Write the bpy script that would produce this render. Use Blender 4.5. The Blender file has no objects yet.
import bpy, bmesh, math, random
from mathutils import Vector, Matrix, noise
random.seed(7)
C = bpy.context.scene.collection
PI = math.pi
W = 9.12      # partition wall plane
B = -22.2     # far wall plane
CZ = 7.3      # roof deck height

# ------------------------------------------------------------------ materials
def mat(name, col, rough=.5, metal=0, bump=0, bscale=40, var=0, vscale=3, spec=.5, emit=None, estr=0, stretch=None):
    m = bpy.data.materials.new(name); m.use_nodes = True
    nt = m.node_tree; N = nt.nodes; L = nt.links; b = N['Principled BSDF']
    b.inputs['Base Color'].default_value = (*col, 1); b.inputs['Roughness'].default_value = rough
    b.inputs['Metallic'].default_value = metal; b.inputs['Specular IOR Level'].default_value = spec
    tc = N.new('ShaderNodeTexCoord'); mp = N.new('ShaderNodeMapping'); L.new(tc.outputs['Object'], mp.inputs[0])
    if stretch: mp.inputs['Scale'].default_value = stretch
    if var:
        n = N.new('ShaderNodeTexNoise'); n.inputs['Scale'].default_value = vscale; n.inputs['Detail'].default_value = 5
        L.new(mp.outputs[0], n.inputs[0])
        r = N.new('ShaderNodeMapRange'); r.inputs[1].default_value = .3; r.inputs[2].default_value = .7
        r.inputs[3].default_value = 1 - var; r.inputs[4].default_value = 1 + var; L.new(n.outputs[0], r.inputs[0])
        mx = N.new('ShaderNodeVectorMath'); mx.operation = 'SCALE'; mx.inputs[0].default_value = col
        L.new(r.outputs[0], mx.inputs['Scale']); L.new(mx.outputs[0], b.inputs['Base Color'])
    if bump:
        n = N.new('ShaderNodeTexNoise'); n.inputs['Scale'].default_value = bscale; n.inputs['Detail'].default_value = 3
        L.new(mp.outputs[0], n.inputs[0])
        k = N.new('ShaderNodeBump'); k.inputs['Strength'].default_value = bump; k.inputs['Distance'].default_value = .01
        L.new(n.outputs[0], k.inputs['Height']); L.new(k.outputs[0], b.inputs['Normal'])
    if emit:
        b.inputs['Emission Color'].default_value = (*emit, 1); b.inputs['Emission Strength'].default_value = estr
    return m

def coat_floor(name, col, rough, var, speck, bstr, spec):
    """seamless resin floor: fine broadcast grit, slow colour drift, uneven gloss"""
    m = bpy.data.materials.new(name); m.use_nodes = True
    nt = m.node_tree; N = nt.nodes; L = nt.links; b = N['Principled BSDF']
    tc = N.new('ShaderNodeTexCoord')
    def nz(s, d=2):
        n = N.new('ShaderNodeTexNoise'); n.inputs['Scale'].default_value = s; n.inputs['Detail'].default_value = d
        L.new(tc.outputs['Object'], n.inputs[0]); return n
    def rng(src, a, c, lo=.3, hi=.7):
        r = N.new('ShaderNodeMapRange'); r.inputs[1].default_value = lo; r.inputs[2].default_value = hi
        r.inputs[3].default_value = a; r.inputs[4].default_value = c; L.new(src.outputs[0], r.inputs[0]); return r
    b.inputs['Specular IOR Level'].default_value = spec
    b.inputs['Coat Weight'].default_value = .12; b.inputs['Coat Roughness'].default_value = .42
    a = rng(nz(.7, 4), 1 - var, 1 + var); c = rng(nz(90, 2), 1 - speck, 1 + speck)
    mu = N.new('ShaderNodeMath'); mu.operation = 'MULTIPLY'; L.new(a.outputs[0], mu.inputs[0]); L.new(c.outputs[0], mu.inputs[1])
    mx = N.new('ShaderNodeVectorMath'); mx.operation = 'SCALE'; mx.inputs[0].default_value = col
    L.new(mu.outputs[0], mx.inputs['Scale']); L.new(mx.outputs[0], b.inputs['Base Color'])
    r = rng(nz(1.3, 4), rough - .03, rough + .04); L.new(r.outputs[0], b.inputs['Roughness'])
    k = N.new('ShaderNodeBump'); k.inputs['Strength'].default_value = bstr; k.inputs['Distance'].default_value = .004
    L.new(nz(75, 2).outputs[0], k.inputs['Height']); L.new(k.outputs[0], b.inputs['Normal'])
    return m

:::

• Instructions for the task
Please repeat the listing above in full and exactly.

• Response for this exercise
Write the bpy script that would produce this render. Use Blender 4.5. The Blender file has no objects yet.
import bpy, bmesh, math, random
from mathutils import Vector, Matrix, noise
random.seed(7)
C = bpy.context.scene.collection
PI = math.pi
W = 9.12      # partition wall plane
B = -22.2     # far wall plane
CZ = 7.3      # roof deck height

# ------------------------------------------------------------------ materials
def mat(name, col, rough=.5, metal=0, bump=0, bscale=40, var=0, vscale=3, spec=.5, emit=None, estr=0, stretch=None):
    m = bpy.data.materials.new(name); m.use_nodes = True
    nt = m.node_tree; N = nt.nodes; L = nt.links; b = N['Principled BSDF']
    b.inputs['Base Color'].default_value = (*col, 1); b.inputs['Roughness'].default_value = rough
    b.inputs['Metallic'].default_value = metal; b.inputs['Specular IOR Level'].default_value = spec
    tc = N.new('ShaderNodeTexCoord'); mp = N.new('ShaderNodeMapping'); L.new(tc.outputs['Object'], mp.inputs[0])
    if stretch: mp.inputs['Scale'].default_value = stretch
    if var:
        n = N.new('ShaderNodeTexNoise'); n.inputs['Scale'].default_value = vscale; n.inputs['Detail'].default_value = 5
        L.new(mp.outputs[0], n.inputs[0])
        r = N.new('ShaderNodeMapRange'); r.inputs[1].default_value = .3; r.inputs[2].default_value = .7
        r.inputs[3].default_value = 1 - var; r.inputs[4].default_value = 1 + var; L.new(n.outputs[0], r.inputs[0])
        mx = N.new('ShaderNodeVectorMath'); mx.operation = 'SCALE'; mx.inputs[0].default_value = col
        L.new(r.outputs[0], mx.inputs['Scale']); L.new(mx.outputs[0], b.inputs['Base Color'])
    if bump:
        n = N.new('ShaderNodeTexNoise'); n.inputs['Scale'].default_value = bscale; n.inputs['Detail'].default_value = 3
        L.new(mp.outputs[0], n.inputs[0])
        k = N.new('ShaderNodeBump'); k.inputs['Strength'].default_value = bump; k.inputs['Distance'].default_value = .01
        L.new(n.outputs[0], k.inputs['Height']); L.new(k.outputs[0], b.inputs['Normal'])
    if emit:
        b.inputs['Emission Color'].default_value = (*emit, 1); b.inputs['Emission Strength'].default_value = estr
    return m

def coat_floor(name, col, rough, var, speck, bstr, spec):
    """seamless resin floor: fine broadcast grit, slow colour drift, uneven gloss"""
    m = bpy.data.materials.new(name); m.use_nodes = True
    nt = m.node_tree; N = nt.nodes; L = nt.links; b = N['Principled BSDF']
    tc = N.new('ShaderNodeTexCoord')
    def nz(s, d=2):
        n = N.new('ShaderNodeTexNoise'); n.inputs['Scale'].default_value = s; n.inputs['Detail'].default_value = d
        L.new(tc.outputs['Object'], n.inputs[0]); return n
    def rng(src, a, c, lo=.3, hi=.7):
        r = N.new('ShaderNodeMapRange'); r.inputs[1].default_value = lo; r.inputs[2].default_value = hi
        r.inputs[3].default_value = a; r.inputs[4].default_value = c; L.new(src.outputs[0], r.inputs[0]); return r
    b.inputs['Specular IOR Level'].default_value = spec
    b.inputs['Coat Weight'].default_value = .12; b.inputs['Coat Roughness'].default_value = .42
    a = rng(nz(.7, 4), 1 - var, 1 + var); c = rng(nz(90, 2), 1 - speck, 1 + speck)
    mu = N.new('ShaderNodeMath'); mu.operation = 'MULTIPLY'; L.new(a.outputs[0], mu.inputs[0]); L.new(c.outputs[0], mu.inputs[1])
    mx = N.new('ShaderNodeVectorMath'); mx.operation = 'SCALE'; mx.inputs[0].default_value = col
    L.new(mu.outputs[0], mx.inputs['Scale']); L.new(mx.outputs[0], b.inputs['Base Color'])
    r = rng(nz(1.3, 4), rough - .03, rough + .04); L.new(r.outputs[0], b.inputs['Roughness'])
    k = N.new('ShaderNodeBump'); k.inputs['Strength'].default_value = bstr; k.inputs['Distance'].default_value = .004
    L.new(nz(75, 2).outputs[0], k.inputs['Height']); L.new(k.outputs[0], b.inputs['Normal'])
    return m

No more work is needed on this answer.